Real estate agent Kent (Andy Powers) is in the middle of
trying to sell a rundown mansion when he gets the call that his kid’s birthday
clown has canceled at the last minute.
Kent just so happens to find a clown suit in a trunk in the basement and
puts it on to make sure his son’s birthday goes off without a hitch. Trouble brews the next morning when he’s
unable to get the suit off. Even the
fake red nose refuses to come off.
Slowly, Kent begins to transform into an ancient evil clown that has an
appetite for children.
Produced by Eli Roth, Clown features one of the strangest
transformations in horror film history.
The way poor Kent slowly turns into a homicidal clown is simultaneously
funny, horrifying, and yes, tragic. I
was reminded more than once of David Cronenberg’s The Fly while watching it. Both movies contain men who undergo icky
transformations while concentrating on the very real and sad way that the
transformation tears their relationships apart.

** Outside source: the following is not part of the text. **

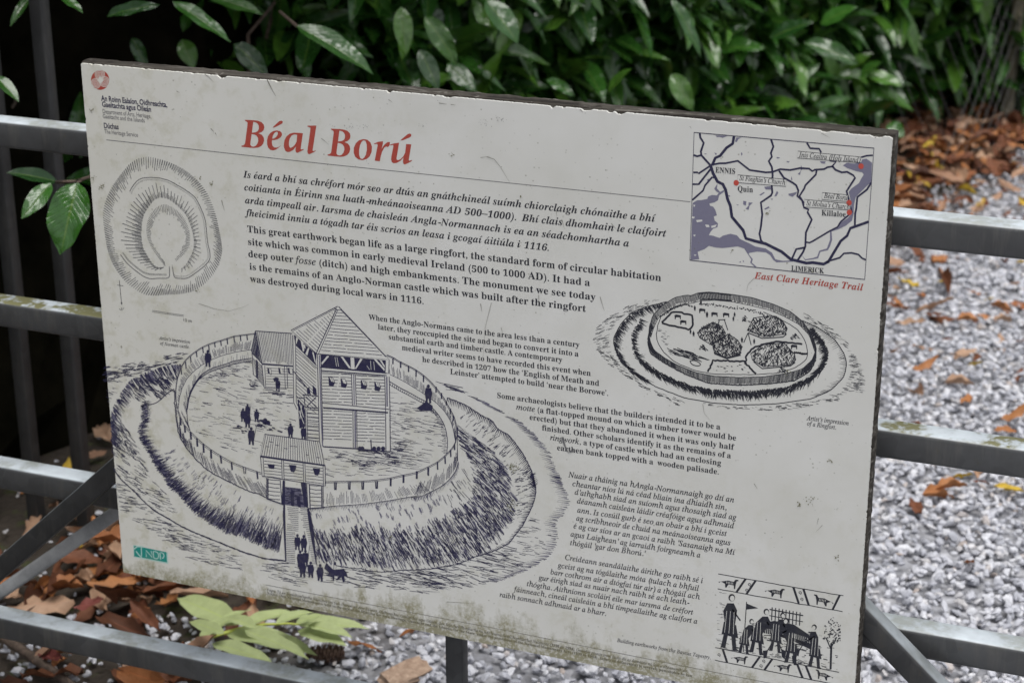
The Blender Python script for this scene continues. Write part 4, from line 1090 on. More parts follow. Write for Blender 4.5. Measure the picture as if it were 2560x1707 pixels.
pl.line(smooth(K8((272, 980), (330, 1060), (410, 1130), (500, 1195), (560, 1215), (620, 1208), (735, 1208), (745, 1190), (740, 1095)), 50), 1.9, 'grey', jit=.1)
w2 = [(x * 0.955 + 530 * .045, y * 0.955 + 560 * .045) for x, y in w1]
between(pl, w1 * 0.97 + np.array([415, 575]) * .03, w1 * 0.945 + np.array([415, 575]) * .055, 150, (0, 0), (1, 1), (0.8, 1.1), 'grey')
between(pl, smooth(K8((290, 965), (340, 1040), (420, 1110), (500, 1165), (560, 1180), (710, 1182)), 40), smooth(K8((302, 960), (352, 1030), (428, 1095), (504, 1148), (562, 1162), (710, 1165)), 40), 60, (0, 0), (1, 1), (0.8, 1.1), 'grey')
pl.line(K8((262, 1225), (284, 1455)), 1.3, 'black'); pl.line(K8((240, 1272), (300, 1280)), 1.3, 'black')
pl.poly(K8((274, 1440), (292, 1440), (286, 1465)), 'black'); pl.line(K8((262, 1500), (280, 1515), (285, 1485), (290, 1512), (305, 1490)), 1.6, 'black')
pl.line(K8((575, 1515), (878, 1560), (878, 1572), (575, 1527)), 1.1, 'grey', close=True); pl.line(K8((722, 1540), (730, 1548)), 1.2, 'grey')
textline(pl, "10 m", (457, 803), (480, 806.5), .0065, 's', 'black', .006)
pl.build()

# ---------------------------------------------------------------- drawing of the Norman castle
ca = Print('castle_drawing'); ca.fat = 1.18
# ground outside, far bank strokes
grd = (1, 0.17)
scatter(ca, K3((20, 460), (260, 430), (650, 390), (830, 310), (1030, 300), (900, 420), (640, 480), (300, 600), (30, 640)), 90, (6, 22), (.7, 1.5), (1, -.12), clump=2)
scatter(ca, K3((30, 540), (240, 580), (240, 700), (60, 900), (40, 860)), 30, (5, 16), (.7, 1.4), (1, .25))
rim = smooth(K3((960, 435), (830, 445), (650, 480), (560, 520), (480, 550), (400, 590), (330, 620), (260, 700), (200, 790), (150, 870), (110, 960), (80, 1060), (80, 1180), (95, 1400)), 90)
for i, p in enumerate(rim):
    for k in range(3 if i % 5 else 1):
        tt = i / 90; L = random.uniform(18, 42) * (1 - .35 * tt); a = math.radians(random.gauss(58 - 16 * tt + (8 if tt < .2 else 0), 5))
        q = p + np.array([random.uniform(0, 14), random.uniform(-1, 16)]) * random.random()
        e = q + np.array([math.cos(a), math.sin(a)]) * L
        ca.line([q, (q + e) / 2 + np.array([random.gauss(0, .8), 0]), e], random.uniform(.9, 3.0), 'ink' if random.random() < .75 else 'tone', taper=True)
scatter(ca, K3((600, 560), (900, 560), (870, 730), (700, 860), (540, 800), (430, 900), (330, 800)), 90, (10, 26), (.8, 1.8), (1, .85), clump=2)
ca.line(smooth(K3((862, 745), (780, 790), (700, 870), (640, 920), (530, 945), (450, 960)), 20), 1.8)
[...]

Clown is scarier and a lot more effective than that Pennywise
fella. There are a number of creepy
sequences, laugh-out-loud moments, and some surprising moments of gore
too. The bit with the dog clown was pure
genius and the Chuck E. Cheese massacre is one for the books. It also features one of the more inventive
suicide attempts I’ve seen in a movie in some time.
Director Jon Watts (who later hit the big time directing
Spider-Man: Homecoming) plays things
very seriously, but is smart enough to allow the moments of humor to occur
naturally throughout the film. Yes, it’s
funny to see Kent trying to hide the fact that he’s now a clown at work, but
the way his situation grows increasingly desperate is suspenseful and at times,
oddly touching.
Peter Stormare is fun to watch as the old guy whose family
was once cursed by the evil suit. It’s Andy
Powers though who makes the movie. His
memorable performance really sells his character’s unlikely plight. Powers is a likeable guy who exudes a charm
not unlike Chris Pratt. He never once
loses our sympathy, even when he begins to get more and more monstrous. It’s that capacity for sympathy that puts Clown
right up there with the best movie monsters.